> [MATERIAL]:
***
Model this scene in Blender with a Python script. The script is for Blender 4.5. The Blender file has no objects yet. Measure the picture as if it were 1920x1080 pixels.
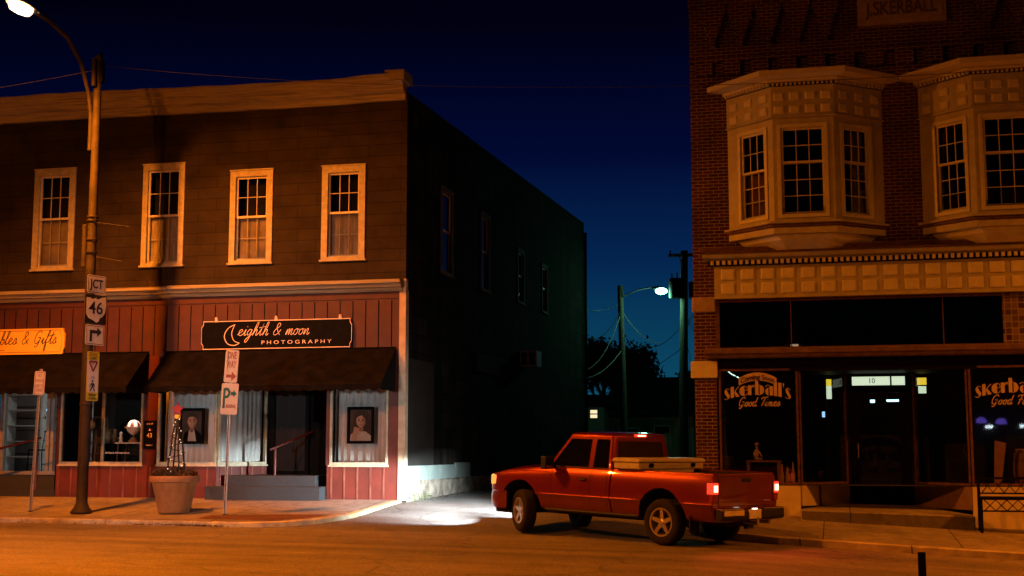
import bpy, bmesh, math, random
from mathutils import Vector, Matrix
random.seed(7)
S = bpy.context.scene
COL = S.collection
PI = math.pi
def R(d): return math.radians(d)

# ------------------------------------------------------------------ mesh builder
class MB:
    def __init__(s): s.v=[]; s.f=[]; s.m=[]; s.sm=[]
    def add(s, vs, fs, m=0, smooth=False):
        b=len(s.v); s.v += [tuple(p) for p in vs]
        for f in fs: s.f.append([b+i for i in f]); s.m.append(m); s.sm.append(smooth)
    def box(s, x0,x1,y0,y1,z0,z1, m=0, T=None):
        vs=[(x,y,z) for z in (z0,z1) for y in (y0,y1) for x in (x0,x1)]
        if T: vs=[T(*p) for p in vs]
        s.add(vs,[(0,2,3,1),(4,5,7,6),(0,1,5,4),(2,6,7,3),(0,4,6,2),(1,3,7,5)],m)
    def poly(s, pts, m=0): s.add(pts,[tuple(range(len(pts)))],m)
    def prism(s, pts, h, m=0, T=None):
        """pts: 2D outline, extruded from w=0 to h; T(u,v,w)->xyz"""
        T = T or (lambda u,v,w:(u,v,w)); n=len(pts)
        vs=[T(u,v,0) for u,v in pts]+[T(u,v,h) for u,v in pts]
        s.add(vs,[tuple(range(n))[::-1],tuple(range(n,2*n))]+[(i,(i+1)%n,n+(i+1)%n,n+i) for i in range(n)],m)
    def extrude(s, prof, a, b, T, m=0, caps=True, smooth=False):
        """prof: 2D closed outline (u,v), swept along w from a to b; T(w,u,v)"""
        n=len(prof); vs=[T(a,u,v) for u,v in prof]+[T(b,u,v) for u,v in prof]
        fs=[(i,(i+1)%n,n+(i+1)%n,n+i) for i in range(n)]
        s.add(vs,fs,m,smooth)
        if caps: s.add(vs,[tuple(range(n))[::-1],tuple(range(n,2*n))],m)
    def tube(s, pts, r, n=8, m=0, caps=True, smooth=True):
        pts=[Vector(p) for p in pts]; rs=r if isinstance(r,(list,tuple)) else [r]*len(pts)
        rings=[]; up=Vector((0,0,1)); prev=None
        for i,p in enumerate(pts):
            d=(pts[min(i+1,len(pts)-1)]-pts[max(i-1,0)]).normalized()
            if prev is None:
                a=d.cross(up if abs(d.z)<.95 else Vector((1,0,0))).normalized()
            else:
                a=(prev-d*prev.dot(d)).normalized()
            prev=a; b=d.cross(a)
            rings.append([p+(a*math.cos(2*PI*k/n)+b*math.sin(2*PI*k/n))*rs[i] for k in range(n)])
        vs=[q for g in rings for q in g]; fs=[]
        for i in range(len(pts)-1):
            for k in range(n):
                fs.append((i*n+k,i*n+(k+1)%n,(i+1)*n+(k+1)%n,(i+1)*n+k))
        s.add(vs,fs,m,smooth)
        if caps and n>2: s.add(vs,[tuple(range(n))[::-1],tuple(range(len(vs)-n,len(vs)))],m)
    def lathe(s, prof, c=(0,0,0), n=24, m=0, T=None, smooth=True, closed=False):
        """prof: (r,z) list revolved about z"""
        vs=[]
        for r,z in prof:
            for k in range(n):
                a=2*PI*k/n; p=(r*math.cos(a),r*math.sin(a),z)
                if T: p=T(*p)
                vs.append((p[0]+c[0],p[1]+c[1],p[2]+c[2]))
        fs=[]; L=len(prof)
        for i in range(L if closed else L-1):
            j=(i+1)%L
            for k in range(n): fs.append((i*n+k,i*n+(k+1)%n,j*n+(k+1)%n,j*n+k))
        s.add(vs,fs,m,smooth)
    def sphere(s, c, r, n=12, m=0, sq=(1,1,1)):
        prof=[(max(1e-4,r*math.sin(PI*i/(n//2+2))), -r*math.cos(PI*i/(n//2+2))) for i in range(n//2+3)]
        s.lathe(prof,c,n,m,T=lambda x,y,z:(x*sq[0],y*sq[1],z*sq[2]))
    def mesh(s, me, T, m=0):
        s.add([T(*v.co) for v in me.vertices],[tuple(p.vertices) for p in me.polygons],m)
    def build(s, name, mats, parent=None, local=False, bevel=0, sharp=35, weld=False, seg=1):
        me=bpy.data.meshes.new(name)
        off=Vector((0,0,0))
        if parent is not None and not local:
            p=parent
            while p is not None: off+=Vector(p.location); p=p.parent
        me.from_pydata([Vector(v)-off for v in s.v],[],s.f)
        if not isinstance(mats,(list,tuple)): mats=[mats]
        for m in mats: me.materials.append(m)
        me.polygons.foreach_set('material_index',[min(i,len(mats)-1) for i in s.m])
        me.polygons.foreach_set('use_smooth',s.sm)
        if weld or bevel:
            bm=bmesh.new(); bm.from_mesh(me)
            bmesh.ops.remove_doubles(bm,verts=bm.verts,dist=1e-4)
            if bevel: bmesh.ops.recalc_face_normals(bm,faces=bm.faces)
            bm.to_mesh(me); bm.free()
        if any(s.sm): me.set_sharp_from_angle(angle=R(sharp))
        me.update()
        o=bpy.data.objects.new(name,me); COL.objects.link(o)
        if parent is not None: o.parent=parent
        if bevel:
            b=o.modifiers.new('edge','BEVEL'); b.width=bevel; b.segments=seg; b.limit_method='ANGLE'; b.angle_limit=R(40)
        return o

def tag(o,label=None,cat=None,group=None,kind=None):
    if label: o['label']=label
    if cat: o['category']=cat
    if group: o['group']=group
    if kind: o['kind']=kind
    return o
def thing(name,label,cat,loc=(0,0,0),rz=0,group=None):
    o=bpy.data.objects.new(name,None); COL.objects.link(o); o.location=loc; o.rotation_euler=(0,0,rz)
    o.empty_display_size=.2
    return tag(o,label,cat,group)
def copy_tree(o,parent=None):
    c=o.copy(); COL.objects.link(c); c.parent=parent
    for ch in o.children: copy_tree(ch,c)
    return c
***
> [TASK DETAILS]:
Without any pictures, reproduce the lines from the first one in the material through the line that has "def R(d): return math.radians(d)", exactly as they appear.

> [TASK SOLUTION]:
Model this scene in Blender with a Python script. The script is for Blender 4.5. The Blender file has no objects yet. Measure the picture as if it were 1920x1080 pixels.
import bpy, bmesh, math, random
from mathutils import Vector, Matrix
random.seed(7)
S = bpy.context.scene
COL = S.collection
PI = math.pi
def R(d): return math.radians(d)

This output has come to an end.